Each line from the top of the listing through the one holding "return link(o)" should be restated word for word, with nothing added and no pictures.

#### Given information:
• • • • • • •

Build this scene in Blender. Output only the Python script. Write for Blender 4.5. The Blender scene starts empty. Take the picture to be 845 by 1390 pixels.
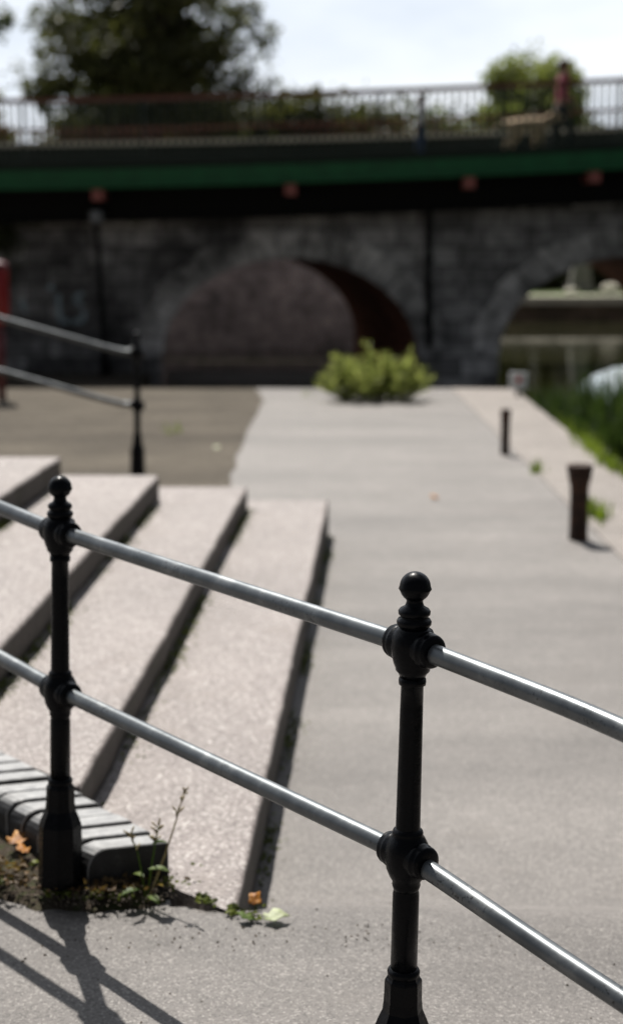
import bpy, bmesh, math, random
import numpy as np
from mathutils import Vector, Matrix, noise

random.seed(7)
rng = np.random.default_rng(11)
R = math.radians
scene = bpy.context.scene
COL = scene.collection

# ------------------------------------------------------------------ helpers
def link(o, parent=None):
    COL.objects.link(o)
    if parent is not None:
        o.parent = parent
    return o

def tag(o, label=None, cat=None, group=None, kind=None):
    if label: o['label'] = label
    if cat: o['category'] = cat
    if group: o['group'] = group
    if kind: o['kind'] = kind
    return o

def empty(name, loc=(0, 0, 0), rz=0.0):
    o = bpy.data.objects.new(name, None)
    o.location = loc
    o.rotation_euler = (0, 0, rz)
    o.empty_display_size = 0.1
    return link(o)

class MB:
    """collects shapes, then links them as ONE mesh object"""
    def __init__(self):
        self.v = []; self.f = []; self.sm = []; self.mi = []
    def add(self, vs, fs, smooth=False, mi=0):
        b = len(self.v)
        self.v.extend([tuple(p) for p in vs])
        for f in fs:
            self.f.append(tuple(i + b for i in f)); self.sm.append(smooth); self.mi.append(mi)
    def box(self, x0, x1, y0, y1, z0, z1, mi=0):
        vs = [(x0,y0,z0),(x1,y0,z0),(x1,y1,z0),(x0,y1,z0),(x0,y0,z1),(x1,y0,z1),(x1,y1,z1),(x0,y1,z1)]
        self.add(vs, [(0,3,2,1),(4,5,6,7),(0,1,5,4),(1,2,6,5),(2,3,7,6),(3,0,4,7)], False, mi)
    def hexa(self, b4, t4, mi=0):
        self.add(list(b4)+list(t4), [(0,3,2,1),(4,5,6,7),(0,1,5,4),(1,2,6,5),(2,3,7,6),(3,0,4,7)], False, mi)
    def prism(self, poly, z0, z1, mi=0):
        n = len(poly)
        vs = [(p[0],p[1],z0) for p in poly] + [(p[0],p[1],z1) for p in poly]
        fs = [tuple(range(n-1,-1,-1)), tuple(range(n,2*n))]
        fs += [(i,(i+1)%n,n+(i+1)%n,n+i) for i in range(n)]
        self.add(vs, fs, False, mi)
    def lathe(self, prof, center=(0,0,0), axis=(0,0,1), seg=24, smooth=True, mi=0):
        ax = Vector(axis).normalized(); c = Vector(center)
        u = ax.orthogonal().normalized(); w = ax.cross(u)
        vs = []; fs = []
        for (r, h) in prof:
            for k in range(seg):
                a = 2*math.pi*k/seg
                vs.append(c + ax*h + (u*math.cos(a) + w*math.sin(a))*r)
        for i in range(len(prof)-1):
            for k in range(seg):
                k2 = (k+1) % seg
                fs.append((i*seg+k, i*seg+k2, (i+1)*seg+k2, (i+1)*seg+k))
        fs.append(tuple(range(seg-1,-1,-1)))
        fs.append(tuple((len(prof)-1)*seg+k for k in range(seg)))
        self.add(vs, fs, smooth, mi)
    def tube(self, pts, rad, seg=12, smooth=True, mi=0, cap=True):
        pts = [Vector(p) for p in pts]; n = len(pts)
        rr = rad if isinstance(rad, (list, tuple)) else [rad]*n
        t0 = (pts[1]-pts[0]).normalized(); u = t0.orthogonal().normalized()
        vs = []; fs = []
        for i, p in enumerate(pts):
            t = (pts[min(i+1,n-1)] - pts[max(i-1,0)]).normalized()
            u = (u - t*u.dot(t)).normalized(); w = t.cross(u)
            for k in range(seg):
                a = 2*math.pi*k/seg
                vs.append(p + (u*math.cos(a)+w*math.sin(a))*rr[i])
        for i in range(n-1):
            for k in range(seg):
                k2 = (k+1) % seg
                fs.append((i*seg+k, i*seg+k2, (i+1)*seg+k2, (i+1)*seg+k))
        if cap:
            fs.append(tuple(range(seg-1,-1,-1))); fs.append(tuple((n-1)*seg+k for k in range(seg)))
        self.add(vs, fs, smooth, mi)
    def build(self, name, mats, parent=None, bevel=0.0, bseg=2, weld=False):
        me = bpy.data.meshes.new(name)
        me.from_pydata(self.v, [], self.f)
        me.polygons.foreach_set('use_smooth', self.sm)
        me.polygons.foreach_set('material_index', self.mi)
        for m in (mats if isinstance(mats, (list, tuple)) else [mats]):
            me.materials.append(m)
        if weld:
            bm = bmesh.new(); bm.from_mesh(me); bmesh.ops.remove_doubles(bm, verts=bm.verts, dist=.0005); bm.to_mesh(me); bm.free()
        if bevel > 0:
            bm = bmesh.new(); bm.from_mesh(me)
            es = [e for e in bm.edges if len(e.link_faces) == 2 and e.calc_face_angle(0) > 0.5]
            bmesh.ops.bevel(bm, geom=es, offset=bevel, segments=bseg, profile=0.5, affect='EDGES')
            bmesh.ops.recalc_face_normals(bm, faces=bm.faces)
            bm.to_mesh(me); bm.free()
        me.update()
        o = bpy.data.objects.new(name, me)
        return link(o, parent)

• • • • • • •

#### Exercise output:
Build this scene in Blender. Output only the Python script. Write for Blender 4.5. The Blender scene starts empty. Take the picture to be 845 by 1390 pixels.
import bpy, bmesh, math, random
import numpy as np
from mathutils import Vector, Matrix, noise

random.seed(7)
rng = np.random.default_rng(11)
R = math.radians
scene = bpy.context.scene
COL = scene.collection

# ------------------------------------------------------------------ helpers
def link(o, parent=None):
    COL.objects.link(o)
    if parent is not None:
        o.parent = parent
    return o

def tag(o, label=None, cat=None, group=None, kind=None):
    if label: o['label'] = label
    if cat: o['category'] = cat
    if group: o['group'] = group
    if kind: o['kind'] = kind
    return o

def empty(name, loc=(0, 0, 0), rz=0.0):
    o = bpy.data.objects.new(name, None)
    o.location = loc
    o.rotation_euler = (0, 0, rz)
    o.empty_display_size = 0.1
    return link(o)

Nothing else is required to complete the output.